Start of Supplied material

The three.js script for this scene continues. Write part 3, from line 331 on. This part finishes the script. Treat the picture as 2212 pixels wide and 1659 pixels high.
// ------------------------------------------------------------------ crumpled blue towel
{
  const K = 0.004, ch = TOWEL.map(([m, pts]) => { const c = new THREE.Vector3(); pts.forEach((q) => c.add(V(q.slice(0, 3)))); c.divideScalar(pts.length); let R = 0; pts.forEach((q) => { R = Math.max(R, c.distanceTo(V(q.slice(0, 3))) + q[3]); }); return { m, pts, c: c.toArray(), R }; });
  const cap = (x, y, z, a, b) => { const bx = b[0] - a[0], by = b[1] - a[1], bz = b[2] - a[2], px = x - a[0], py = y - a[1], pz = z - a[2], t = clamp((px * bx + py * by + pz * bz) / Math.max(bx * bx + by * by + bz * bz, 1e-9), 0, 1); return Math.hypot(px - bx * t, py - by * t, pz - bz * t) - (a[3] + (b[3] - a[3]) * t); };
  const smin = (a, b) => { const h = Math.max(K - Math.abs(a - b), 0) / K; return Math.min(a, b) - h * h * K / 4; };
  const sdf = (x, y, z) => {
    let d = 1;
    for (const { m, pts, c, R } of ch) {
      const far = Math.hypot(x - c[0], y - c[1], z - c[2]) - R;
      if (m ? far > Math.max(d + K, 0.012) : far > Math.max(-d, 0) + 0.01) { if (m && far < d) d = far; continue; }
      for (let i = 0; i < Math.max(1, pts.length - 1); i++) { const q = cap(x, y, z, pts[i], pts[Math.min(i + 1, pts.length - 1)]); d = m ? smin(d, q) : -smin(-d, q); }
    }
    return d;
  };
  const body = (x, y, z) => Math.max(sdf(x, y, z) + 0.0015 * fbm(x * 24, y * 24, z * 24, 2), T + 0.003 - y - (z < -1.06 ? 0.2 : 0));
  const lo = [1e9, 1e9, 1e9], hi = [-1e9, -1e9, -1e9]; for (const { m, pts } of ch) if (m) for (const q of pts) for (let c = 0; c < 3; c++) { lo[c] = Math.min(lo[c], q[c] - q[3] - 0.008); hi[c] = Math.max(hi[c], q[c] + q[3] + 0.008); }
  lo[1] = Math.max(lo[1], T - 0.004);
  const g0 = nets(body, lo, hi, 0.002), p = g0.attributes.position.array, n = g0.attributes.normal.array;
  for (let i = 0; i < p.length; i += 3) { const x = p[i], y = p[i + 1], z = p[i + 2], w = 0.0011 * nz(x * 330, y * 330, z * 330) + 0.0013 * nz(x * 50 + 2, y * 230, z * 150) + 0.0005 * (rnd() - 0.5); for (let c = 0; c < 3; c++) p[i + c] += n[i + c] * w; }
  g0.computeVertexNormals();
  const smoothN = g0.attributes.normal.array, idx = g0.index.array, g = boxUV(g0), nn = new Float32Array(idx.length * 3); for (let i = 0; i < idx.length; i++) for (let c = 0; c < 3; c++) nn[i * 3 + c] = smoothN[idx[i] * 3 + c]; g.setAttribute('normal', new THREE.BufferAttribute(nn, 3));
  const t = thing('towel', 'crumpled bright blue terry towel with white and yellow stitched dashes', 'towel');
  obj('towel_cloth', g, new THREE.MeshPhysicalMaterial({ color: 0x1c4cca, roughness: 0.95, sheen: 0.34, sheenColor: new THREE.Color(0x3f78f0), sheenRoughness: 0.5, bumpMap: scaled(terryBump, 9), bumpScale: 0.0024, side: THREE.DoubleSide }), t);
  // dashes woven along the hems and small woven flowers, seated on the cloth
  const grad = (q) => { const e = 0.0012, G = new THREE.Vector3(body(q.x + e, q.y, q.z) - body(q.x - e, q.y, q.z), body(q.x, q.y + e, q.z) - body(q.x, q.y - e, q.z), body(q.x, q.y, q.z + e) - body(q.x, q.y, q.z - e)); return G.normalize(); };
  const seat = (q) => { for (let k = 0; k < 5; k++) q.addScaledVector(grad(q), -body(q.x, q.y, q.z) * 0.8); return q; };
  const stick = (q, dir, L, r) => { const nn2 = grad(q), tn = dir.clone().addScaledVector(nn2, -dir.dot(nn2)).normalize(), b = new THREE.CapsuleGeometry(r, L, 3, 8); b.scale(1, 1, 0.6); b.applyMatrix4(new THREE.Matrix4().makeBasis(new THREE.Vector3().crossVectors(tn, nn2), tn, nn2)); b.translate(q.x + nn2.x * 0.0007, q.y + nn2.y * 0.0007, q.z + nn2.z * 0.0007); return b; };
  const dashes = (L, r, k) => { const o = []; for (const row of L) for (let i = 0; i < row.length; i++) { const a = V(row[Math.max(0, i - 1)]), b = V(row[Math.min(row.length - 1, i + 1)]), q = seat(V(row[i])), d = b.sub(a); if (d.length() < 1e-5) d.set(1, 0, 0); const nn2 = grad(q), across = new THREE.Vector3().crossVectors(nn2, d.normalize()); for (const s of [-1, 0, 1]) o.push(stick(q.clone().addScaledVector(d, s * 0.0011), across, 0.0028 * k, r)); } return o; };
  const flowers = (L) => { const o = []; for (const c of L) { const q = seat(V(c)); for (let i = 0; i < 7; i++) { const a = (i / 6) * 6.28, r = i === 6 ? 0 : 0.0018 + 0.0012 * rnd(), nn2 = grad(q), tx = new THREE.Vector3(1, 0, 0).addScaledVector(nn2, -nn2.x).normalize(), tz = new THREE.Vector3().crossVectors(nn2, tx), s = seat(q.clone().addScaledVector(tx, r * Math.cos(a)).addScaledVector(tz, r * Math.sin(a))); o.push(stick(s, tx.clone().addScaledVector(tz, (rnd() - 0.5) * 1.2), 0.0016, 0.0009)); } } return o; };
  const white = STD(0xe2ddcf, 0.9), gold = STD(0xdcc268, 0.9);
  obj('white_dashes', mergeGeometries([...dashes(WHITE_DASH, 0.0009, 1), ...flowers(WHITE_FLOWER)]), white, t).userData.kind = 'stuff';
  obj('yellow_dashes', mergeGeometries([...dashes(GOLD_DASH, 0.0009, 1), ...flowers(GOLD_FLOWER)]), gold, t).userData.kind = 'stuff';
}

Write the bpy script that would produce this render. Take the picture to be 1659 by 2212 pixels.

End of Supplied material

Task objective: Transcribe the material above word for word.

Solution below:
The three.js script for this scene continues. Write part 3, from line 331 on. This part finishes the script. Treat the picture as 2212 pixels wide and 1659 pixels high.
// ------------------------------------------------------------------ crumpled blue towel
{
  const K = 0.004, ch = TOWEL.map(([m, pts]) => { const c = new THREE.Vector3(); pts.forEach((q) => c.add(V(q.slice(0, 3)))); c.divideScalar(pts.length); let R = 0; pts.forEach((q) => { R = Math.max(R, c.distanceTo(V(q.slice(0, 3))) + q[3]); }); return { m, pts, c: c.toArray(), R }; });
  const cap = (x, y, z, a, b) => { const bx = b[0] - a[0], by = b[1] - a[1], bz = b[2] - a[2], px = x - a[0], py = y - a[1], pz = z - a[2], t = clamp((px * bx + py * by + pz * bz) / Math.max(bx * bx + by * by + bz * bz, 1e-9), 0, 1); return Math.hypot(px - bx * t, py - by * t, pz - bz * t) - (a[3] + (b[3] - a[3]) * t); };
  const smin = (a, b) => { const h = Math.max(K - Math.abs(a - b), 0) / K; return Math.min(a, b) - h * h * K / 4; };
  const sdf = (x, y, z) => {
    let d = 1;
    for (const { m, pts, c, R } of ch) {
      const far = Math.hypot(x - c[0], y - c[1], z - c[2]) - R;
      if (m ? far > Math.max(d + K, 0.012) : far > Math.max(-d, 0) + 0.01) { if (m && far < d) d = far; continue; }
      for (let i = 0; i < Math.max(1, pts.length - 1); i++) { const q = cap(x, y, z, pts[i], pts[Math.min(i + 1, pts.length - 1)]); d = m ? smin(d, q) : -smin(-d, q); }
    }
    return d;
  };
  const body = (x, y, z) => Math.max(sdf(x, y, z) + 0.0015 * fbm(x * 24, y * 24, z * 24, 2), T + 0.003 - y - (z < -1.06 ? 0.2 : 0));
  const lo = [1e9, 1e9, 1e9], hi = [-1e9, -1e9, -1e9]; for (const { m, pts } of ch) if (m) for (const q of pts) for (let c = 0; c < 3; c++) { lo[c] = Math.min(lo[c], q[c] - q[3] - 0.008); hi[c] = Math.max(hi[c], q[c] + q[3] + 0.008); }
  lo[1] = Math.max(lo[1], T - 0.004);
  const g0 = nets(body, lo, hi, 0.002), p = g0.attributes.position.array, n = g0.attributes.normal.array;
  for (let i = 0; i < p.length; i += 3) { const x = p[i], y = p[i + 1], z = p[i + 2], w = 0.0011 * nz(x * 330, y * 330, z * 330) + 0.0013 * nz(x * 50 + 2, y * 230, z * 150) + 0.0005 * (rnd() - 0.5); for (let c = 0; c < 3; c++) p[i + c] += n[i + c] * w; }
  g0.computeVertexNormals();
  const smoothN = g0.attributes.normal.array, idx = g0.index.array, g = boxUV(g0), nn = new Float32Array(idx.length * 3); for (let i = 0; i < idx.length; i++) for (let c = 0; c < 3; c++) nn[i * 3 + c] = smoothN[idx[i] * 3 + c]; g.setAttribute('normal', new THREE.BufferAttribute(nn, 3));
  const t = thing('towel', 'crumpled bright blue terry towel with white and yellow stitched dashes', 'towel');
  obj('towel_cloth', g, new THREE.MeshPhysicalMaterial({ color: 0x1c4cca, roughness: 0.95, sheen: 0.34, sheenColor: new THREE.Color(0x3f78f0), sheenRoughness: 0.5, bumpMap: scaled(terryBump, 9), bumpScale: 0.0024, side: THREE.DoubleSide }), t);
  // dashes woven along the hems and small woven flowers, seated on the cloth
  const grad = (q) => { const e = 0.0012, G = new THREE.Vector3(body(q.x + e, q.y, q.z) - body(q.x - e, q.y, q.z), body(q.x, q.y + e, q.z) - body(q.x, q.y - e, q.z), body(q.x, q.y, q.z + e) - body(q.x, q.y, q.z - e)); return G.normalize(); };
  const seat = (q) => { for (let k = 0; k < 5; k++) q.addScaledVector(grad(q), -body(q.x, q.y, q.z) * 0.8); return q; };
  const stick = (q, dir, L, r) => { const nn2 = grad(q), tn = dir.clone().addScaledVector(nn2, -dir.dot(nn2)).normalize(), b = new THREE.CapsuleGeometry(r, L, 3, 8); b.scale(1, 1, 0.6); b.applyMatrix4(new THREE.Matrix4().makeBasis(new THREE.Vector3().crossVectors(tn, nn2), tn, nn2)); b.translate(q.x + nn2.x * 0.0007, q.y + nn2.y * 0.0007, q.z + nn2.z * 0.0007); return b; };
  const dashes = (L, r, k) => { const o = []; for (const row of L) for (let i = 0; i < row.length; i++) { const a = V(row[Math.max(0, i - 1)]), b = V(row[Math.min(row.length - 1, i + 1)]), q = seat(V(row[i])), d = b.sub(a); if (d.length() < 1e-5) d.set(1, 0, 0); const nn2 = grad(q), across = new THREE.Vector3().crossVectors(nn2, d.normalize()); for (const s of [-1, 0, 1]) o.push(stick(q.clone().addScaledVector(d, s * 0.0011), across, 0.0028 * k, r)); } return o; };
  const flowers = (L) => { const o = []; for (const c of L) { const q = seat(V(c)); for (let i = 0; i < 7; i++) { const a = (i / 6) * 6.28, r = i === 6 ? 0 : 0.0018 + 0.0012 * rnd(), nn2 = grad(q), tx = new THREE.Vector3(1, 0, 0).addScaledVector(nn2, -nn2.x).normalize(), tz = new THREE.Vector3().crossVectors(nn2, tx), s = seat(q.clone().addScaledVector(tx, r * Math.cos(a)).addScaledVector(tz, r * Math.sin(a))); o.push(stick(s, tx.clone().addScaledVector(tz, (rnd() - 0.5) * 1.2), 0.0016, 0.0009)); } } return o; };
  const white = STD(0xe2ddcf, 0.9), gold = STD(0xdcc268, 0.9);
  obj('white_dashes', mergeGeometries([...dashes(WHITE_DASH, 0.0009, 1), ...flowers(WHITE_FLOWER)]), white, t).userData.kind = 'stuff';
  obj('yellow_dashes', mergeGeometries([...dashes(GOLD_DASH, 0.0009, 1), ...flowers(GOLD_FLOWER)]), gold, t).userData.kind = 'stuff';
}

Write the bpy script that would produce this render. Take the picture to be 1659 by 2212 pixels.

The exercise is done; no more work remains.